Refugees and Immigrants

Refugees and Immigrants

Last fall the Edgefield Advertiser ran an OpEd about Refugees and Immigrants, and this week the issue has again made national news. Now as it was then, it is easy to say, “That doesn’t affect me. I’m just going to ignore it.” That would be wrong, in several senses. It would be incorrect, even here in Edgefield County; and it would be unethical, since each of us has the responsibility to help to preserve the core values of our nation.

This past week I attended a national educational meeting in Washington, DC, and had the opportunity to visit again at the U. S. Naval Academy in nearby Annapolis. I cherish my time there at the start of a 30-year Navy career, and many whom I met there remain my friends to this day. These include one who retired after serving as Chairman of the Joint Chiefs of Staff during the Bush and then the Obama administrations, Admiral Mike Mullen. Admiral Mullen wrote an OpEd of his own last September, published in the New York Times. The subject was this: “The Wrong Time to Cut Back on Refugees.” In it, Admiral Mullen stated a theme that I suspect all of us picked up in Annapolis and afterward, that our nation “didn’t become a resettlement leader out of pure altruism. By welcoming refugees, the United States revitalizes its democracy and its economy, helps preserve or restore stability in volatile regions of the world, and builds respect. In slashing resettlement,” Admiral Mullen continued, President Trump “is taking a recklessly narrow view of how best to put America first. Shutting out refugees would not only increase human suffering; it would also weaken the country and undermine its foreign policy.” Immigrants formed our national, state, and community identity when they became Americans – not only our immigrant and enslaved ancestors who arrived here centuries ago, but also our predominantly Hispanic new neighbors working in the agricultural sector in Edgefield County. The treatment of new and prospective immigrants and asylum seekers affects us all.

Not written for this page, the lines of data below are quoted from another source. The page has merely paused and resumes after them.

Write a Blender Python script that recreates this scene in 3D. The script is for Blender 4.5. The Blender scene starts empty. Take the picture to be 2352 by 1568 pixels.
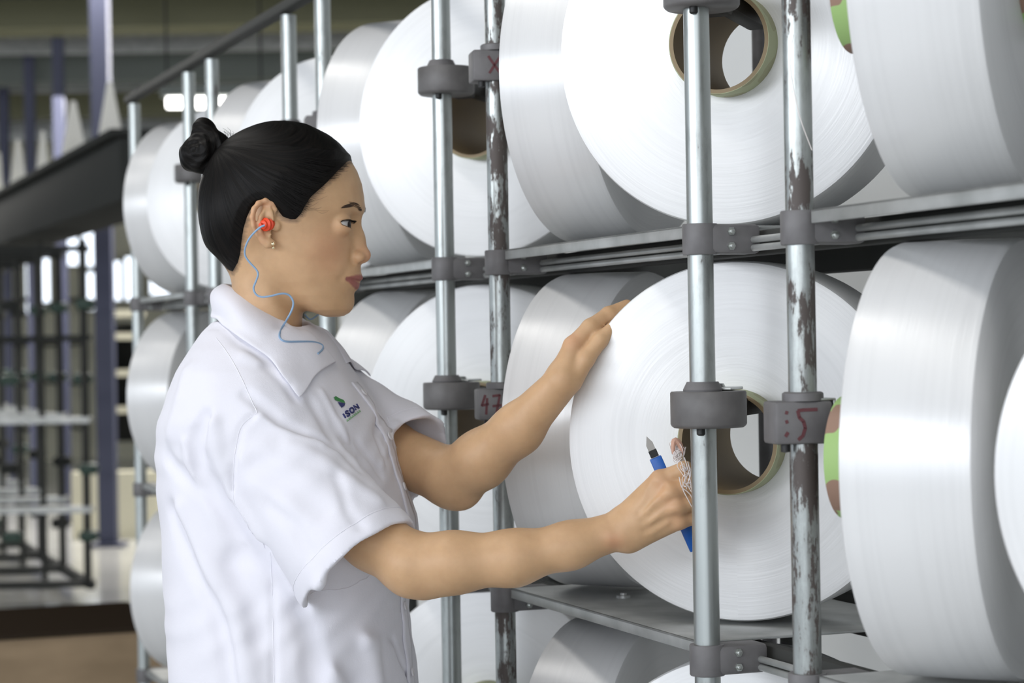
import bpy, bmesh, math, random
import numpy as np
from mathutils import Vector, Matrix

# ---------------------------------------------------------------- scene, camera, light
scn = bpy.context.scene
COL = scn.collection
F_PX, W_PX, H_PX, ROLL = 5000.0, 2352.0, 1568.0, math.radians(1.0)
CAM_Z = 1.36
cam_d = bpy.data.cameras.new('camera'); cam = bpy.data.objects.new('camera', cam_d); COL.objects.link(cam)
cam_d.sensor_width = 36.0; cam_d.lens = 36.0 * F_PX / W_PX
cam.location = (0, 0, CAM_Z)
cam.rotation_euler = (Matrix.Rotation(math.radians(90), 3, 'X') @ Matrix.Rotation(-ROLL, 3, 'Z')).to_euler()
cam_d.clip_start = 0.05; cam_d.clip_end = 200
cam_d.dof.use_dof = True; cam_d.dof.focus_distance = 2.36; cam_d.dof.aperture_fstop = 7.0
scn.camera = cam
scn.view_settings.view_transform = 'Standard'
scn.view_settings.look = 'None'
scn.view_settings.gamma = 1.0
scn.view_settings.use_curve_mapping = False
scn.view_settings.exposure = 0.1
world = bpy.data.worlds.new('daylight'); scn.world = world; world.use_nodes = True
wb = world.node_tree.nodes['Background']; wb.inputs[0].default_value = (0.83, 0.905, 1.0, 1); wb.inputs[1].default_value = 1.42

def area_light(name, loc, target, sx, sy, power, color=(1, 1, 1)):
    d = bpy.data.lights.new(name, 'AREA'); d.shape = 'RECTANGLE'; d.size = sx; d.size_y = sy
    d.energy = power; d.color = color
    o = bpy.data.objects.new(name, d); COL.objects.link(o); o.location = loc
    o.rotation_euler = (Vector(target) - Vector(loc)).to_track_quat('-Z', 'Y').to_euler()
    return o
# daylight from the strip of windows along the left side of the hall
area_light('window_daylight', (-3.9, -0.5, 2.40), (0.2, 2.5, 1.30), 5.0, 1.0, 138, (0.90, 0.94, 1.0))
# two added fills, then rows of fluorescent tubes over the aisle, parallel to the creel
area_light('front_fill_light', (-1.2, -4.2, 2.0), (0.3, 2.4, 1.25), 4.5, 1.4, 56, (0.94, 0.96, 1.0))  # added fill from behind the camera, brightens the lower packages
area_light('fan_fill_light', (-4.6, 5.5, 3.3), (-2.6, 12, 2.6), 2.4, .4, 75, (1.0, 0.98, 0.94))  # added fill, no fitting here, lights the fronts of the far yarn fans
def tube_row(name, x, y, z, length, power):
    o = area_light(name, (x, y, z), (x, y, 0), length, .35, power, (1.0, 0.975, 0.93)); o.rotation_euler = (0, 0, math.radians(110.6)); return o
tube_row('tube_row_light', -.75, 1.6, 3.3, 7.0, 42)
area_light('far_tube_row_light', (-3.6, 15.6, 3.7), (-3.6, 14.6, 0), 6.0, 3.6, 720, (1.0, 0.97, 0.92))

# ---------------------------------------------------------------- helpers
def pix(px, py, depth):
    "world point seen at a pixel of the 2352x1568 frame at a depth along the view axis"
    x, y = px - W_PX / 2, py - H_PX / 2
    c, s = math.cos(ROLL), math.sin(ROLL)
    u, v = x * c - y * s, x * s + y * c
    return Vector((u / F_PX * depth, depth, CAM_Z - v / F_PX * depth))

def tag(o, label=None, cat=None, group=None, kind=None):
    if label: o['label'] = label
    if cat: o['category'] = cat
    if group: o['group'] = group
    if kind: o['kind'] = kind
    return o

def empty(name, loc, label=None, cat=None, group=None, rot=None):
    o = bpy.data.objects.new(name, None); COL.objects.link(o)
    o.empty_display_size = 0.05
    if rot is not None: o.matrix_world = Matrix.Translation(Vector(loc)) @ rot.to_4x4()
    else: o.location = loc
    return tag(o, label, cat, group)

def set_smooth(me, ang=40):
    me.shade_smooth() if hasattr(me, 'shade_smooth') else None
    if ang is not None:
        bm = bmesh.new(); bm.from_mesh(me)
        lim = math.radians(ang)
        for e in bm.edges:
            if len(e.link_faces) == 2 and e.calc_face_angle(0) > lim: e.smooth = False
        bm.to_mesh(me); bm.free()

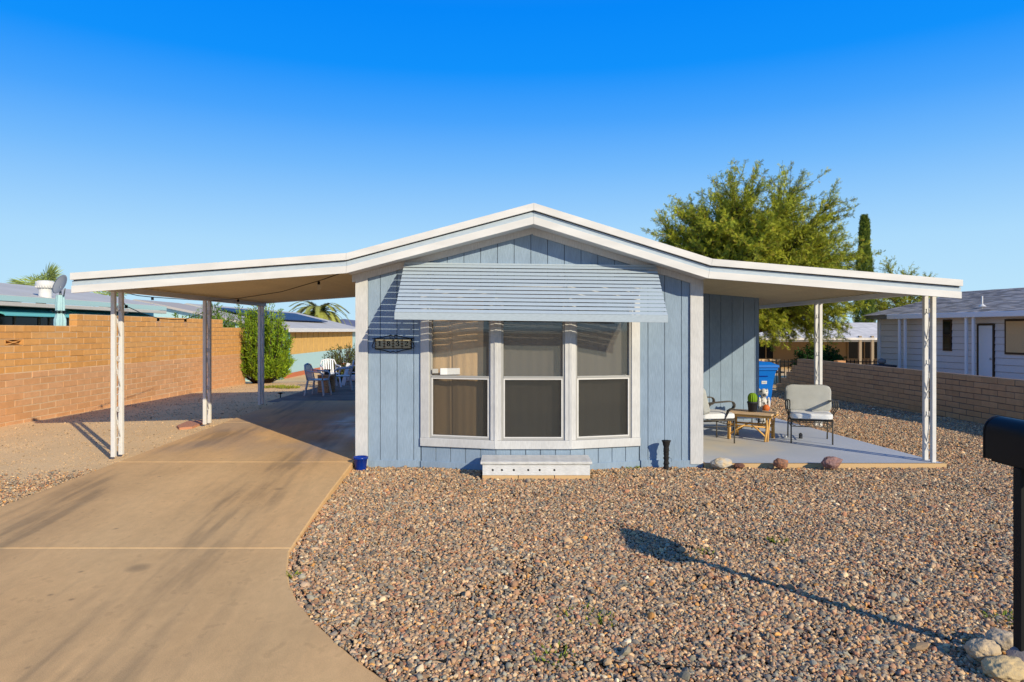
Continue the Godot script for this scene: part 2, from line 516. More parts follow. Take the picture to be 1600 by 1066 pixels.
# ================================================================ ground, driveway, slabs
func make_ground() -> void:
	var xs := []
	var zs := []
	for v in [-3000.0, -600.0, -150.0, -60.0, -40.0, -30.0, -24.0, -20.0]:
		xs.append(v)
	for i in 65:
		xs.append(-16.0 + i * 0.5)
	for v in [20.0, 24.0, 30.0, 40.0, 60.0, 150.0, 600.0, 3000.0]:
		xs.append(v)
	for v in [-600.0, -150.0, -60.0, -30.0, -12.0, -4.0]:
		zs.append(v)
	for i in 77:
		zs.append(-1.0 + i * 0.5)
	for v in [40.0, 45.0, 55.0, 80.0, 150.0, 400.0, 1200.0, 5000.0]:
		zs.append(v)
	var st := tool(true)
	for i in xs.size() - 1:
		for j in zs.size() - 1:
			var q := []
			for e in [[0, 0], [1, 0], [1, 1], [0, 1]]:
				var x: float = xs[i + e[0]]
				var z: float = zs[j + e[1]]
				q.append(Vector3(x, land(x, z), -z))
			quad(st, q[0], q[1], q[2], q[3], Vector3.UP)
	setting("ground", st, M.sand)

	# driveway outline in (x, depth)
	for p in [[-4.72, 14.0], [-4.72, 8.0], [-4.70, 6.2], [-4.75, 4.0], [-5.2, 2.6], [-6.5, 1.6], [-6.5, 0.9], [3.0, 0.9], [3.0, 1.4], [1.5, 1.8], [0.2, 2.5]]:
		drive_outline.append(Vector2(p[0], p[1]))
	for p in [[608, 1066], [570, 1040], [530, 1007], [490, 970], [465, 940], [453, 915], [449, 890], [452, 862], [463, 845], [490, 805], [520, 763], [551, 723]]:
		drive_outline.append(on_slab(p[0], p[1]))
	drive_outline.append(Vector2(-1.915, 8.30))
	drive_outline.append(Vector2(-1.915, 14.0))
	var m := StandardMaterial3D.new()
	m.resource_name = "driveway_concrete"
	m.albedo_texture = drive_texture()
	m.roughness = 0.8
	m.metallic_specular = 0.3
	m.roughness = 1.0
	m.roughness_texture = drive_gloss()
	m.roughness_texture_channel = BaseMaterial3D.TEXTURE_CHANNEL_RED
	m.detail_enabled = true
	m.detail_albedo = T.grain
	m.detail_blend_mode = BaseMaterial3D.BLEND_MODE_MUL
	m.detail_uv_layer = BaseMaterial3D.DETAIL_UV_2
	m.uv2_triplanar = true
	m.uv2_world_triplanar = true
	m.uv2_scale = Vector3(0.8, 0.8, 0.8)
	var root := Node3D.new()
	root.name = "driveway"
	root.set_meta("kind", "structure")
	add_child(root)
	var cuts := [0.9, 5.15, 8.17, 11.15, 14.0]
	for i in 4:
		var band := rect(-9, cuts[i] + 0.004, 6, cuts[i + 1] - 0.004)
		for poly in Geometry2D.intersect_polygons(drive_outline, band):
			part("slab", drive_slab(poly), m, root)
		if i < 3:
			var z: float = cuts[i + 1]
			for poly in Geometry2D.intersect_polygons(drive_outline, rect(-9, z - 0.006, 6, z + 0.006)):
				var xa := 99.0
				var xb := -99.0
				for p in poly:
					xa = minf(xa, p.x)
					xb = maxf(xb, p.x)
				var js := tool()
				box(js, Vector3((xa + xb) * 0.5, slab_y(z) - 0.024, -z), Vector3(xb - xa - 0.03, 0.04, 0.0075), 0.0)
				part("joint", js, M.joint, root)
	# darker slab behind the carport, a step lower
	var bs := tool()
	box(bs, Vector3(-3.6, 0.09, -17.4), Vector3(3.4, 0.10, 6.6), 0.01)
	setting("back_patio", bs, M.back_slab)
	# patio slab on the right: concrete with a painted top
	var pp := PackedVector2Array([Vector2(2.32, 8.215), Vector2(5.23, 8.215), Vector2(5.02, 10.4), Vector2(4.80, 12.9), Vector2(4.44, 12.9), Vector2(4.44, 12.17), Vector2(2.32, 12.17)])
	var ps := tool()
	var xf := Transform3D(Basis(Vector3.RIGHT, Vector3(0, 0, -1), Vector3.UP), Vector3.ZERO)
	prism(ps, pp, -0.12, 0.070, xf)
	setting("patio_slab", ps, M.concrete)
	var tp := PackedVector2Array([Vector2(2.335, 8.24), Vector2(5.205, 8.24), Vector2(5.0, 10.4), Vector2(4.785, 12.88), Vector2(4.445, 12.88), Vector2(4.445, 12.165), Vector2(2.335, 12.165)])
	var st2 := SurfaceTool.new()
	st2.begin(Mesh.PRIMITIVE_TRIANGLES)
	st2.set_smooth_group(-1)
	var ix := Geometry2D.triangulate_polygon(tp)
	for k in range(0, ix.size(), 3):
		var a := [tp[ix[k]], tp[ix[k + 1]], tp[ix[k + 2]]]
		if (a[1] - a[0]).cross(a[2] - a[0]) > 0.0:
			a = [a[0], a[2], a[1]]
		for p in [a[0], a[2], a[1]]:
			st2.set_uv(Vector2((p.x - 2.3) / 3.0, (p.y - 8.2) / 4.75))
			st2.add_vertex(Vector3(p.x, 0.0745, -p.y))
	var pm := StandardMaterial3D.new()
	pm.resource_name = "patio_paint"
	pm.albedo_texture = patio_texture()
	pm.roughness = 0.7
	pm.metallic_specular = 0.35
	setting("patio_floor", st2, pm)

func drive_slab(poly: PackedVector2Array) -> SurfaceTool:
	var st := SurfaceTool.new()
	st.begin(Mesh.PRIMITIVE_TRIANGLES)
	st.set_smooth_group(-1)
	var n := poly.size()
	var sgn := -1.0 if Geometry2D.is_polygon_clockwise(poly) else 1.0
	var inn := PackedVector2Array()
	for i in n:
		var d0 := (poly[i] - poly[(i + n - 1) % n]).normalized()
		var d1 := (poly[(i + 1) % n] - poly[i]).normalized()
		var mit := Vector2(-d0.y - d1.y, d0.x + d1.x) * sgn
		inn.append(poly[i] + mit.normalized() * 0.011 / maxf(0.5, mit.length() * 0.5))
	var ix := Geometry2D.triangulate_polygon(inn)
	for k in range(0, ix.size(), 3):
		_dtri(st, [inn[ix[k]], 0.0], [inn[ix[k + 1]], 0.0], [inn[ix[k + 2]], 0.0], Vector3.UP)
	for i in n:
		var j := (i + 1) % n
		var d := (poly[j] - poly[i]).normalized() * sgn
		var out := Vector3(d.y, 0.0, d.x)
		for band in [[inn, 0.0, poly, -0.007, 0.7], [poly, -0.007, poly, -0.13, 0.0]]:
			var q := [[band[0][i], band[1]], [band[0][j], band[1]], [band[2][j], band[3]], [band[2][i], band[3]]]
			_dtri(st, q[0], q[1], q[2], out + Vector3(0, band[4], 0))
			_dtri(st, q[0], q[2], q[3], out + Vector3(0, band[4], 0))
	return st

func _dtri(st: SurfaceTool, a: Array, b: Array, c: Array, n: Vector3) -> void:
	var v := []
	for e in [a, b, c]:
		var p: Vector2 = e[0]
		v.append(Vector3(p.x, slab_y(p.y) + e[1], -p.y))
	var order := [0, 1, 2]
	if (v[1] - v[0]).cross(v[2] - v[0]).dot(n) > 0.0:
		order = [0, 2, 1]
	var uvs := [a, b, c]
	for k in order:
		var p: Vector2 = uvs[k][0]
		st.set_uv(Vector2((p.x + 6.6) / 9.8, (p.y - 0.8) / 13.4))
		st.add_vertex(v[k])

func drive_texture() -> ImageTexture:
	var w := 900
	var h := 1200
	var n1 := FastNoiseLite.new(); n1.seed = 11; n1.frequency = 0.9; n1.fractal_octaves = 5
	var n2 := FastNoiseLite.new(); n2.seed = 12; n2.frequency = 2.2; n2.fractal_octaves = 4
	var n3 := FastNoiseLite.new(); n3.seed = 13; n3.frequency = 0.55; n3.fractal_octaves = 3
	var n4 := FastNoiseLite.new(); n4.seed = 14; n4.frequency = 7.0; n4.fractal_octaves = 4
	var d := PackedByteArray()
	d.resize(w * h * 3)
	var spots := []
	var rs := RandomNumberGenerator.new()
	rs.seed = 8
	for k in 26:
		spots.append(Vector3(rs.randf_range(-4.5, -1.2), rs.randf_range(3.2, 8.5), rs.randf_range(0.012, 0.03)))
	spots.append(Vector3(-2.6, 4.75, 0.11))
	spots.append(Vector3(-2.35, 6.9, 0.07))
	for j in h:
		var z := 0.8 + 13.4 * (j + 0.5) / h
		for i in w:
			var x := -6.6 + 9.8 * (i + 0.5) / w
			var a := n1.get_noise_2d(x * 1.2, z * 0.6)
			var streak := n2.get_noise_2d(x * 2.6 + z * 0.25, z * 0.22)
			var big := n3.get_noise_2d(x + 7.0, z * 0.5)
			var bend := 0.055 * maxf(0.0, 6.5 - z) * maxf(0.0, 6.5 - z)      # the wheels swing in from the street
			var t1 := exp(-pow((x + 2.62 - bend + 0.10 * sin(z * 0.9)) / 0.33, 2.0))
			var t2 := exp(-pow((x + 4.16 - bend * 1.15 + 0.08 * sin(z * 0.8 + 1.0)) / 0.31, 2.0))
			var dark := (t1 * (0.55 + 0.9 * streak) + t2 * (0.75 + 0.9 * streak)) * clampf(0.62 + 1.3 * big, 0.1, 1.2)
			dark = clampf(dark + 0.30 * clampf(streak * 1.6 + big * 0.8, 0.0, 1.0), 0.0, 1.0) * 0.44
			var mott := n4.get_noise_2d(x, z * 0.7)
			var v := 1.0 + 0.13 * a + 0.06 * streak + 0.08 * mott + 0.05 * n4.get_noise_2d(x * 3.7 + 50.0, z * 1.6)
			if mott > 0.47 + 0.1 * a:
				v *= 0.88
			var warm := 0.05 * big
			for sp in spots:
				var q: float = (x - sp.x) * (x - sp.x) + (z - sp.y) * (z - sp.y)
				if q < sp.z * sp.z:
					dark = maxf(dark, 0.45 * (1.0 - q / (sp.z * sp.z)))
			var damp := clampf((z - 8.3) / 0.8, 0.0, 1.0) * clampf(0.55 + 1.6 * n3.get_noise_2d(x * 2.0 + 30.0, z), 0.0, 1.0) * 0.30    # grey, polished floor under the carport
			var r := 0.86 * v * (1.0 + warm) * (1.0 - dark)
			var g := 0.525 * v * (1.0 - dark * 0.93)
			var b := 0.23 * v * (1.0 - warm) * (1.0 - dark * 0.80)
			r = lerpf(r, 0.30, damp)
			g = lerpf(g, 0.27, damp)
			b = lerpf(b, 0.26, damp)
			var c := Color(r, g, b).linear_to_srgb()
			var o := (j * w + i) * 3
			d[o] = int(clampf(c.r, 0, 1) * 255.0)
			d[o + 1] = int(clampf(c.g, 0, 1) * 255.0)
			d[o + 2] = int(clampf(c.b, 0, 1) * 255.0)
	return ImageTexture.create_from_image(Image.create_from_data(w, h, false, Image.FORMAT_RGB8, d))

func drive_gloss() -> ImageTexture:      # the floor by the house is worn smooth
	var w := 200
	var h := 280
	var n1 := FastNoiseLite.new(); n1.seed = 31; n1.frequency = 0.8; n1.fractal_octaves = 4
	var d := PackedByteArray()
	d.resize(w * h)
	for j in h:
		var z := 0.8 + 13.4 * (j + 0.5) / h
		for i in w:
			var x := -6.6 + 9.8 * (i + 0.5) / w
			var k := clampf(1.35 - Vector2((x + 2.2) / 0.75, (z - 10.8) / 2.2).length() + 0.9 * n1.get_noise_2d(x * 1.5, z), 0.0, 1.0)
			d[j * w + i] = int(255.0 * lerpf(0.85, 0.40, k))
	return ImageTexture.create_from_image(Image.create_from_data(w, h, false, Image.FORMAT_L8, d))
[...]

This week’s news about the administration’s actions purposefully separating children from their mothers seeking asylum at our southern border says a lot about the Trump administration. Many churches including my own national Episcopal church have condemned this policy. The administration insists their actions comply with laws that have been on the books for a decade – laws which set a maximum which the government can do, but which don’t require such actions. The presumption is that the administration cannot be faulted with taking actions which they are allowed but not required to do; the problem is that the law allows them to do it. The solution, they say, is to modify the law to disallow this governmental action, but they will not support such modification unless it also (among other things) includes funding for a border wall. That what we are doing now is horribly wrong seems to be beside the point; they say that they will not stop doing what even the administration agrees is wrong unless some other action is taken that Congress has rejected previously. Such a stance may be designed as part of “The Art of the Deal” with Congress, but only at the price of holding our nation’s ethics hostage along with those innocent children and their heartbroken mothers at the border.

The conclusion remains the same as it was last fall, in that earlier OpEd. More and more Americans are realizing that shutting out refugees and separating children from parents who desperately need our help, is not the way to “Make America Great Again.” We need to listen to people like Admiral Mike Mullen, and to insist that our elected representatives in Washington do the same.